On 11 Sep 2008, at 3:25 pm, Seth Willits wrote:

I don't think I understand your question, because I don't see how Cancel is related. If the user cancels the dialog, the callback from the dialog/controller to the calling controller, yields the return code. If the return code wasn't OK/Default then you don't read take on the settings from the dialog.


That's fine for dialogs that just grab a few input values from the user then proceed using that data if the user clicked OK. But it doesn't cover every situation.

In my case, the dialog applies changes to the data model "live" as a preview. This isn't always necessary but for many kinds of dialogs, it is very user unfriendly not to show them the potential effect of the changes they are making. For example, in Photoshop, nearly every effect that needs a dialog to control it has a "preview" checkbox that shows you exactly the effect of the changes you are about to make right back in your original document. I typically do the same for things that have a noticeable impact on the document content. In this sense the dialog is operating like an inspector, but often you need to apply all the changes at once, or not.
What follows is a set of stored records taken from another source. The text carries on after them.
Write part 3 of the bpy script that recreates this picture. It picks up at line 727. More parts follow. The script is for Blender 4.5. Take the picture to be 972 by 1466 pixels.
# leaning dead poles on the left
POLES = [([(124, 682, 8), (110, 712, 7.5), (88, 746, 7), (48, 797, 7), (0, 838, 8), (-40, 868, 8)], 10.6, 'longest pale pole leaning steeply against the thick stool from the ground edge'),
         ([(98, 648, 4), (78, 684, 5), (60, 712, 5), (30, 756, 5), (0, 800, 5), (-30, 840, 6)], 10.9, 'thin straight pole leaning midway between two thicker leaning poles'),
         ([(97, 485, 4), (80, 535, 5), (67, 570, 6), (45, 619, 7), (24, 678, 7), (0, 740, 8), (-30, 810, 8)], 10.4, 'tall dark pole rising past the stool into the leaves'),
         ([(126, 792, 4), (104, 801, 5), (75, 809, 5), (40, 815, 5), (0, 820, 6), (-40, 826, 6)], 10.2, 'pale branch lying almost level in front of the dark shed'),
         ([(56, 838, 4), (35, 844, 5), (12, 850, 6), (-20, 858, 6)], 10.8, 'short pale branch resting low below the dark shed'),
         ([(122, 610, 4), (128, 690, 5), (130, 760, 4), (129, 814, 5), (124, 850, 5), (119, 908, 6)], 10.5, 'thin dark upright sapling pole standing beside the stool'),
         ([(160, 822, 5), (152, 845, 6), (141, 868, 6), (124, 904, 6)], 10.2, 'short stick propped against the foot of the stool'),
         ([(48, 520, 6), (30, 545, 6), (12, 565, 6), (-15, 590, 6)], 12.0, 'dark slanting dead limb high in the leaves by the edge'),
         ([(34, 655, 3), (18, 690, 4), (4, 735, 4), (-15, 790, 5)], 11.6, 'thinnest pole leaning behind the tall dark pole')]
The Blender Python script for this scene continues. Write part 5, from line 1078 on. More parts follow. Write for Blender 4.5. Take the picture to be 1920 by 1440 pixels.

Suppose you have something that has a large number - say about 50 - settings that affect all sort of aspects of how a thing appears. I'm working on just such a thing right now, which is what prompted the question. The user works through the settings, seeing what effect each one has, but after a number of "experiments" decides, no, I won't bother with any of it. By hitting Cancel they can undo all those "experiments" at once (or, they could hit "Apply" to commit the changes permanently, just closing the window could cancel). The alternative of setting each property of the data model and letting Undo handle it is also not very user-friendly - they'd have to individually undo every single change they made. Undo grouping doesn't properly solve this problem by the way, because you can't be sure when you need to open and close the groups as the user interacts with your windows. Using a dictionary, the settings are all saved until the user decides to commit them or not. At least, that's what I have found necessary to handle this behaviour so far, unless anyone can think of something more elegant.